Once the tendon dies, the new Corruptions need to be killed, new amalgs and bloods need to be picked up, and the raid needs to roll Deathwing. During this transition, the tanks should try to use the new amalgs to soak up remaining blood pools. Soon these amalgs will fall off Deathwing’s back, and the blood they picked up will not find its way to a hole and respawn. This helps keep the sheer number of Corrupted Blood low. Be extremely careful not to get 8 or 9 stacks; you can’t have the amalg explode while Deathwing is rolling.

Just like the first phase, the amalg tank needs to run to the newest Corruption and pick up the amalg as it spawns. This time, be extremely careful not to pick up any unnecessary blood pools. If your amalg has only a few or no stacks, you should try to clean up any blood that is about to respawn. Any more than 5 and it’s not worth it, however. Sometimes blood pools look like they only contain one or two bloods, but they actually contain 4 or 5, and you do not want a 9-stacked amalg at this point in the phase.

The circled pools are ideal to soak up at this point.

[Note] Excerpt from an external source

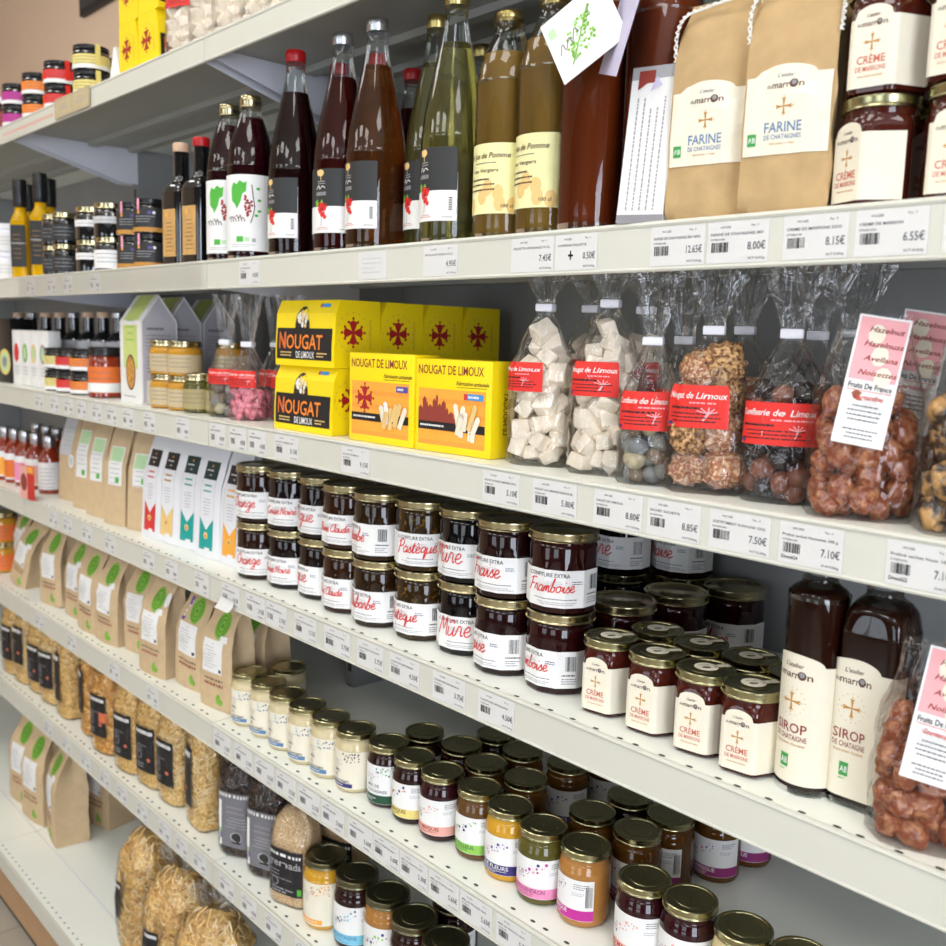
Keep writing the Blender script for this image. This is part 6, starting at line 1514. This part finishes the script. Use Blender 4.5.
# ================================================================== shelf E, far end
for lv in (0, 1):
    thing('orange_jar', '%s jar of orange spread at the far end of the honey shelf' % ('upper' if lv else 'lower'), 'jar', small_jar('orj', .042, .085, 'honey_gold', 'brass_lid', 'ink_orange'), (-2.872, .064, E_+.0004+.0852*lv), face_cam(-2.87, .06, -20), 'jars of orange spread', 1.0)

# ================================================================== topmost shelf
for x, col, nm in ((-2.548,'ink_magenta','pink'), (-2.405,'ink_flame','orange'), (-2.262,'ink_stripred','red'), (-2.090,'ink_yellow','yellow')):
    for y, k_ in ((.045, 'front'), (.135, 'rear')):
        for lv in (1, 0):
            xx = x-.0 if k_ == 'front' else x-.045
            thing('tub', '%s %s tub with %s label on the topmost shelf' % (k_, 'upper' if lv else 'lower', nm), 'tub', tub(col), (xx, y, A_+.0004+.0512*lv), face_cam(xx, y, -20), 'stacked tubs on the topmost shelf', 1.02)
thing('brown_jar', 'dark red brown jar at the left picture edge on the topmost shelf', 'jar', small_jar('rbj', .042, .088, 'jam_rasp', 'white_plastic', 'ink_maroon'), (-2.662, .050, A_+.0004), face_cam(-2.66, .05, -20))
b = M(); b.prism([(-.024,0),(.024,0),(.004,.072),(-.004,.072)], 0, .04, 'carton_white')
solo('white_card_tent', 'small white tent shaped pack beside the yellow boxes on the topmost shelf', 'pack', b.build('white_card_tent', 0), (-1.935, .030, A_+.0004), radians(6))
for i, (x, y) in enumerate(((-1.672,.056), (-1.585,.058), (-1.497,.056), (-1.408,.058), (-1.318,.056), (-1.228,.056))):
    clip_bag('nougat_bag', 'clear nougat bag on the topmost shelf, %s from the yellow boxes' % ORD[i], 'nougat_cube', NG, .082, .056, .190, .236, .165, .0125, 60, 12, (x, y, A_+.0004), radians(20+4*i), 'Nougat de Limoux', (-.030,.026,.088,.126), 'clear nougat bags on the topmost shelf', .98)
b = M(); b.box(-.095, .095, -.0012, 0, -.036, .004, 'card_tan'); b.map = lambda u, v, l: (u, -.0014-l*EPS, v)
for x0 in (-.088, .006): b.rect(x0, -.030, x0+.082, -.002, 'paper_beige', 0, 2); b.lines(x0+.016, x0+.066, -.012, 2, .008, .003, 'ink_faint', 1, random.Random(3), 'c')
solo('rail_sign', 'double tan sign clipped on the topmost rail', 'sign', b.build('rail_sign', 0), (-2.075, -.0030, A_-.001), 0)
b = M(); b.map = lambda u, v, l: (u, -.0004-l*EPS, v); b.box(-.17, .17, -.0003, 0, -.012, .012, 'rail_white'); rg = random.Random(2); x = -.16
while x < .16: q = rg.uniform(.006, .014); b.rect(x, -.003+rg.uniform(-.001,.001), x+q, .003, 'ink_salmon', 1, 2); x += q+.004
solo('rail_strip', 'faded strip with red print on the topmost rail', 'label strip', b.build('rail_strip', 0), (-2.36, -.0006, A_-.022), 0)

# ================================================================== price tickets
def ticket_mesh(price, name, w_, h_, detail, extra=None, plus=False, bar=True):
    b = M(); b.box(-w_/2, w_/2, 0, .0004, 0, h_, 'paper_ticket'); b.map = lambda u, v, l: (u, -.0001-l*EPS, v); rg = random.Random(int(w_*9999)+len(name))
    if detail:
        b.text('14-01-2020', -w_*.28, h_*.84, h_*.055, 'ink_soft', 1, w=w_*.17); b.text('Pop. : 0', w_*.28, h_*.86, h_*.050, 'ink_soft', 1, 'c', w=w_*.12)
        b.text(name, -w_*.44, h_*.665, h_*.065, 'ink_soft', 1, w=min(w_*.86, h_*.064*len(name)))
        if bar: b.text('3770001690', -w_*.44, h_*.55, h_*.045, 'ink_soft', 1, w=w_*.24); b.barcode(-w_*.42, h_*.26, -w_*.14, h_*.50, 'ink', 1, 15, rg)
        b.text(price, w_*.46, h_*.30, h_*.185, 'ink_soft', 1, 'r', w=w_*.285)
        b.text(extra or '34.77 EUR/kg', w_*.46, h_*.07, h_*.055, 'ink_soft', 1, 'r', w=w_*.27)
        if plus: b.rect(-w_*.18, h_*.38, -w_*.06, h_*.44, 'ink_black', 1, 1); b.rect(-w_*.135, h_*.28, -w_*.105, h_*.54, 'ink_black', 1, 1)
        if name.startswith('Pralin'): b.text('Direct624' if 'Nois' in name else 'Direct622', -w_*.44, h_*.11, h_*.085, 'ink_black', 1, w=w_*.26)
    else:
        b.lines(-w_*.30, -w_*.1, h_*.82, 1, .002, h_*.05, 'ink_dust', 1, rg); b.lines(-w_*.44, w_*.30, h_*.66, 1, .002, h_*.06, 'ink_dust', 1, rg)
        b.barcode(-w_*.42, h_*.24, -w_*.16, h_*.50, 'ink_soft', 1, 9, rg)
        if price: b.text(price, w_*.46, h_*.26, h_*.19, 'ink_soft', 1, 'r', w=w_*.30)
        else: b.lines(w_*.14, w_*.46, h_*.28, 1, .002, h_*.16, 'ink_dust', 1, rg)
        b.lines(w_*.14, w_*.46, h_*.07, 1, .002, h_*.05, 'ink_dust', 1, rg)
    return b.build('price_ticket', 0)
RAIL = {'B': 'bottle rail', 'C': 'nougat rail', 'D': 'jam jar rail', 'E': 'honey jar rail', 'F': 'pasta rail'}
LEV = {'B': B_, 'C': C_, 'D': D_, 'E': E_, 'F': F_}
def ticket(lv, x0, x1, price, name, label, detail=True, **k):
    w_ = x1-x0; h_ = .037
    me = cached(('tk', price, name, round(w_, 3) if detail else 0, detail), lambda: ticket_mesh(price, name, w_, h_, detail, **k))
    solo('price_ticket', label, 'price ticket', me, ((x0+x1)/2, -.0012, LEV[lv]-.0425), 0, 'price tickets on the %s' % RAIL[lv])
TB = [(-.382,-.323,'6.55€','CREME DE MARRON',{}), (-.447,-.388,'8.15€','CREME DE MARRONS 235G',{}), (-.524,-.461,'8.00€','FARINE DE CHATAIGNES BIO',{}), (-.589,-.527,'12.65€','FARINE DE CHATAIGNES BIO 400G',{}),
      (-.715,-.657,'0.50€','CONSIGNE PIQUETTE',{'plus': True, 'bar': False}), (-.782,-.718,'7.45€','PIQUETTE ARTISANALE 75 CL',{'bar': False}), (-.937,-.873,'4.95€','PETILLANT RAISIN 75 CL',{'bar': False}), (-1.395,-1.333,'4.00€','JUS DE RAISIN',{})]
for x0, x1, p, n_, k_ in TB: ticket('B', x0, x1, p, n_, 'white price ticket reading %s%s on the %s' % ('+ ' if k_.get('plus') else '', p, RAIL['B']), True, **k_)
b = M(); b.box(-.031, .031, 0, .0004, 0, .036, 'paper_ticket'); b.map = lambda u, v, l: (u, -.0001-l*EPS, v); b.lines(-.022, .022, .026, 4, .006, .0016, 'paper_grey', 1, random.Random(2), 'l', .5)
solo('price_ticket', 'faded blank looking price ticket under the amber rosé bottle', 'price ticket', b.build('price_ticket', 0), (-1.043, -.0012, B_-.0425), 0, 'price tickets on the bottle rail')
ticket('B', -.312, -.252, '6.55€', 'CREME DE MARRON BIO', 'price ticket cut by the right picture edge on the rail under the bottles')
TC = [(-.333,-.275,'7.10€','Praliné sachet Noix 180 g','price ticket reading 7.10€ below the walnut bag'), (-.430,-.370,'7.10€','Praliné sachet Noisettes 180 g','price ticket reading 7.10€ below the hazelnut praline bag'), (-.503,-.439,'7.50€','ASSORTIMENT KARALINE 150G','price ticket reading 7.50€ below the chocolate ball bag'),
      (-.576,-.513,'8.85€','SACHET SUCHETTE','price ticket reading 8.85€ below the nut rock bag'), (-.646,-.582,'8.80€','GALET DE LIMOUX','price ticket reading 8.80€ below the sugared almonds'), (-.736,-.670,'5.80€','NOUGAT AUX AMANDES FLEUR DE SEL','price ticket reading 5.80€ below the nougat bags'),
      (-.818,-.757,'5.10€','SACHET NOUGAT AMANDES 200 G','price ticket reading 5.10€ below the end of the orange nougat boxes'), (-1.109,-1.043,'9.15€','NOUGAT DE LIMOUX','price ticket reading 9.15€ below the orange nougat box with the cross'), (-1.289,-1.221,'5.15€','NOUGAT DE LIMOUX 100G','price ticket below the stacked yellow nougat boxes')]
for x0, x1, p, n_, t in TC: ticket('C', x0, x1, p, n_, t, True, **({'extra': '39.44 EUR/kg'} if n_[0] == 'P' else {}))
for i, (x0, x1) in enumerate(((-1.369,-1.313), (-1.437,-1.369), (-1.503,-1.441))): ticket('C', x0+.001, x1-.001, '4.00€', '', 'small price ticket, %s left of the nougat boxes, on the %s' % (ORD[i], RAIL['C']), False)
for i, (x0, x1, p) in enumerate(((-.814,-.752,'4.50€'), (-.901,-.838,'3.75€'), (-.992,-.928,'4.50€'), (-1.066,-1.005,'3.75€'), (-1.149,-1.083,'3.75€'), (-1.231,-1.170,'3.75€'), (-1.314,-1.254,'3.75€'), (-1.374,-1.323,'3.75€'), (-1.462,-1.401,'3.75€'))):
    ticket('D', x0, x1, p, 'CONFITURE ARTISANALE', 'jam price ticket reading %s, %s from the right on the %s' % (p, ORD[i], RAIL['D']), i < 6)
for i, xb in enumerate((-1.489,-1.414,-1.345,-1.279,-1.212,-1.148,-1.078,-1.017,-.956,-.894,-.832,-.765)):
    p = ('3.25€','3.25€','3.25€','3.25€','5.15€','5.60€','5.60€','5.60€','5.30€','5.60€','5.60€','5.75€')[i]
    ticket('E', xb-.005, xb+.054, p, 'MIEL DE FRANCE 250G', 'honey price ticket, %s right of the joint on the %s' % (ORD[i], RAIL['E']), i > 6)
for i, xb in enumerate((-1.475,-1.396,-1.316,-1.222)): ticket('F', xb-.005, xb+.050, '4.00€', '', 'price ticket, %s right of the joint on the %s' % (ORD[i], RAIL['F']), False)
for lv, xs in (('D', (-1.543,-1.667,-1.767,-1.953,-2.078,-2.191,-2.280)), ('C', (-1.613,-1.751,-1.847,-1.926,-2.004,-2.087,-2.163,-2.249,-2.348)), ('B', (-1.997,-2.147,-2.244,-2.382)), ('F', (-1.568,-1.642,-1.717,-1.820,-1.921,-2.013,-2.124,-2.242,-2.364)), ('E', (-1.761,-1.948,-2.189,-2.40))):
    for i, xb in enumerate(xs):
        w_ = .052; x0 = xb-.010 if xb > -1.55 else xb-.012
        ticket(lv, min(x0, XJ-.004-w_), min(x0+w_, XJ-.004), '', '', 'small faint price ticket, %s left of the joint on the %s' % (ORD[i], RAIL[lv]), False)
# ticket peeling off the jam rail
b = M(); rings = []
for i in range(9):
    t = i/8; rings.append([(x, -.012*t**2-.0004, -.024*t+.006*t*t) for x in (-.024, -.012, 0, .012, .024)])
b.rings(rings, 'paper_ticket', False, False, False)
solo('price_ticket', 'white ticket curling off the jam rail above the last kraft bag', 'price ticket', b.build('price_ticket', 60), (-1.437, -.0042, D_-.030), 0, 'curling ticket')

Be very careful positioning the amalg; backpedal if you need to avoid any pools of unknown size. Position the amalg and bloods similar to phase 1, but move it up to the new back plate. Everyone should still be relatively close together (if you have a shaman, they should all be within Healing Rain range). AoE carefully, and repeat just like phase 1.

The blood tank should try to stagger the death locations of the bloods so that they don’t all enter a hole and respawn at once. You want a staggered respawn rate.

While picking up blood pools, the amalg tank should try to soak up pools that are close the the holes because they will respawn the soonest.

Everything else is the same as phase 1. When the barrel roll transition happens, remember to pick up spare pools with the many amalgamations available. However, it is very easy to accidentally soak up 9 pools during this time so be careful!

Phase 3

The blood tank will have to start kiting in this phase. It’s best to wait until there are around 9 blood pools before kiting. Once kiting, remember to strafe and never show the mob of bloods your back. Don’t run too close to the holes in Deathwing’s back or else you’ll get snared. If there’s a Corruption filling up a hole, you can walk close to it without worrying about the snare. Use an AoE stun or cooldown at each turn around point.

The amalg tank will need to tank the amalg all the time because the other tank needs to kite, so if they’re feral they can’t dps tendons in cat form any more. They should still dps the tendon while in bear form if possible. The amalg tank is also responsible for picking up stray bloods because the other tank is busy kiting. No one should be dpsing the blood unless you need more to soak later, so don’t try to kill them. Just keep them off the healers. Try not to AoE while the blood tank is in your area because you do not want to accidentally pull any of those bloods away.

During the tendon phase, the amalg tank needs to pick up the freshly spawned amalg and rush over to dps the tendon without picking up any blood pools. It’s more important to deliver the amalg safely than to dps during this phase, so DO NOT RUSH IT. Seriously, backpedel all the way to the tendon if you have to and use the safe route on Deathwing’s sides. We use Heroism during the first tendon exposure on the third phase, so your dps should be able to handle it on their own.

Blood pools will never be in the green areas (they’ll be absorbed in the holes first).

This time around, while the blood tank is still kiting, the amalg tank will need to pick up extra bloods and at least 9 will need to be killed. As long as the amalg is high on top of the spine and pushed near the wall, it shouldn’t pick up the new blood pools (at least not all of them) until you move it.

Burn the amalg down, pick up blood pools (there will be much fewer and far more spread out than previously), and position the amalg for the explosion. There won’t be a new amalg spawn this time around, but the amalg tank will still have bloods on them and will take damage, though they should be dpsing the tendon just like everyone else, while AoEing to keep respawning bloods off healers. The blood tank should continue kiting and praying.

And that should pretty much be the end of it.